Review Moves Boldly into 21st Century with Relaunch of Website

Editorial Board

After years of struggling with a finicky, and at times downright defunct, website, the Review received word this week that the Student Finance Committee has allocated funds for the rebirth of oberlinreview.org. Although we indeed ad hoc’d for these funds, it was hardly out of a burning desire to focus on innovative media; and though we’re pleased to have received them, the task of reconstructing our online presence is more of a slow, painful push into the 21st century than an excited leap.

Our website’s current state of disrepair has given all of us on senior staff the chance to have a necessary — and long overdue — conversation about the role that technology should play in the production of the paper.

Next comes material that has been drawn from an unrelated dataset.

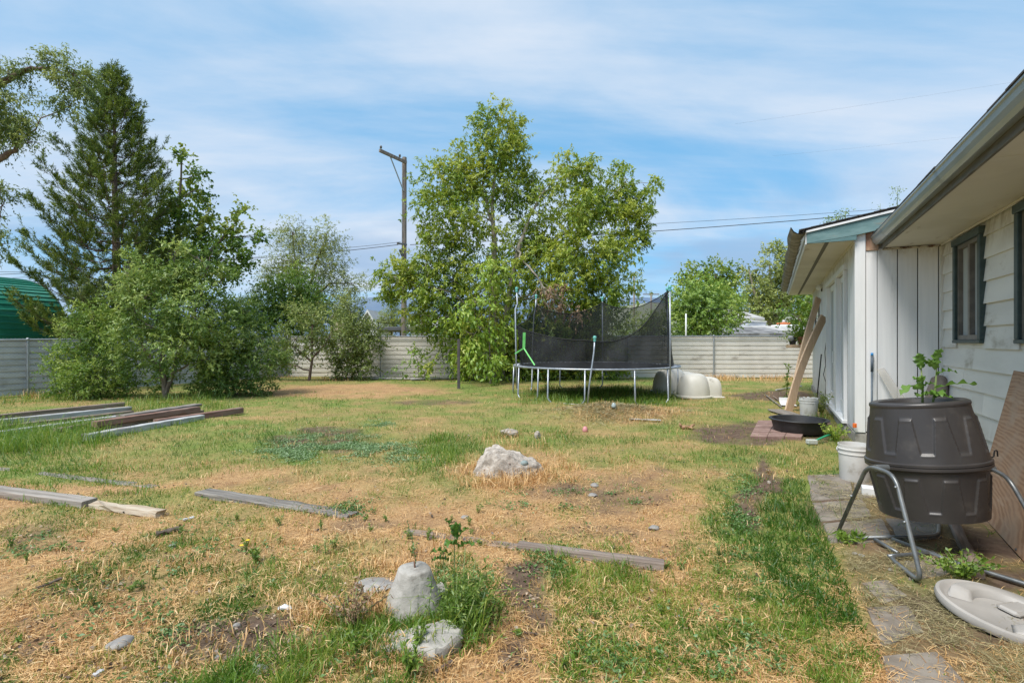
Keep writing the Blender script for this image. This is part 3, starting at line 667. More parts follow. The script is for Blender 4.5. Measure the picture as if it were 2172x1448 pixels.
leaf_(1.132, 2.198, .10); leaf_(2.422, 3.3, .11); leaf_(3.302, 4.148, .11)
g = MB(); g.box(.0, .018, 3.42, 3.46, 1.1, 1.35, .004); hp(g, 'handle', TRIMW, door)
g = MB(); n = 60; pts = [(.16 + .02 * math.sin(k * 1.9), 1.6 + 2.6 * k / n) for k in range(n + 1)]
g.add([(x, q, z) for z in (.3, 2.7) for (x, q) in pts], [(k, k + 1, n + 2 + k, n + 1 + k) for k in range(n)]); hp(g, 'curtain', CURT, door, True)
w3 = MB(); a, c, z0w, z1w = WIN3
w3.box(-.03, .0, a - .05, a, z0w - .05, z1w + .05); w3.box(-.03, .0, c, c + .05, z0w - .05, z1w + .05); w3.box(-.03, .0, a, c, z1w, z1w + .05); w3.box(-.034, .0, a, c, z0w - .05, z0w)
w3o = hp(w3, 'window', BRONZE); g = MB(); g.box(-.012, -.004, a + .001, c - .001, z0w + .001, z1w - .001); hp(g, 'pane', M('dark_glass', (.03, .034, .036), None, 4, .06, 0), w3o)
# wing foundation: rough stones and concrete
rs = random.Random(31)
def rock_mesh(mb, c, r, seed, squash=.7, sub=2, rough=.25):
    import bmesh
    bm = bmesh.new(); bmesh.ops.create_icosphere(bm, subdivisions=sub, radius=1)
    q = random.Random(seed); ph = [Vector((q.uniform(-1, 1), q.uniform(-1, 1), q.uniform(-1, 1))).normalized() for _ in range(9)]; am = [q.uniform(.55, .95) for _ in ph]
    vs = []
    for v in bm.verts:
        d = v.co.normalized(); s = 1.0
        for p_, a_ in zip(ph, am):
            dt = d.dot(p_)
            if dt > a_: s = min(s, a_ / dt)
        s *= 1 + rough * .25 * math.sin(9 * d.x + seed) * math.sin(8 * d.y + 2 * seed) + rough * .12 * q.uniform(-1, 1)
        vs.append((c[0] + d.x * s * r[0], c[1] + d.y * s * r[1], c[2] + d.z * s * r[2]))
    fs = [tuple(v.index for v in f.verts) for f in bm.faces]; bm.free(); mb.add(vs, fs); return mb
y = -.03
while y < 9.3:
    L_ = rs.uniform(.35, .8); mb = MB(); mb.box(-.004 - rs.uniform(0, .05), .3, y + .01, y + L_ - .01, -.12, .192 - rs.uniform(0, .02), .018); hp(mb, 'foundation_stone', CONC); y += L_
for x in (.33, .7):
    mb = MB(); mb.box(x + .01, x + .36, -.03 - rs.uniform(0, .02), .2, -.12, .185, .018); hp(mb, 'foundation_stone', CONC)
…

Improving our print edition has always been and continues to be our top priority. In the past few years, we’ve focused our energy on increasing the quality of our content through expanding our types of coverage, as well as improving writing and the paper’s design. And we’re perhaps more cognizant than anyone that we have much more work to do to create the type of newspaper that meets these goals each week.

The root of our resistance to employing newfangled strategies is the attachment on the part of many Review staffers to a decidedly romantic ideal of print journalism. After all, it’s our love for the elegance of language and a powerful nostalgia for newsprint-stained fingers that initially drew us to spend an unhealthy share of our college careers in the basement of Burton Hall. Because of these sentimental attachments to a trope of journalism that initiated its descent before most of our births, charting our online path has felt like an unwelcome chore and distraction.

But in recognizing that these attachments are incongruous with the state of modern journalism — which generally prioritizes pithy tweets and up-to-the-second coverage over the in-depth news writing of yesteryear — we have made a small step forward. By incorporating some of the positive aspects, of technology we can gain a broader presence and be more accountable to our readers while staying true to our ultimate commitment to informing our community.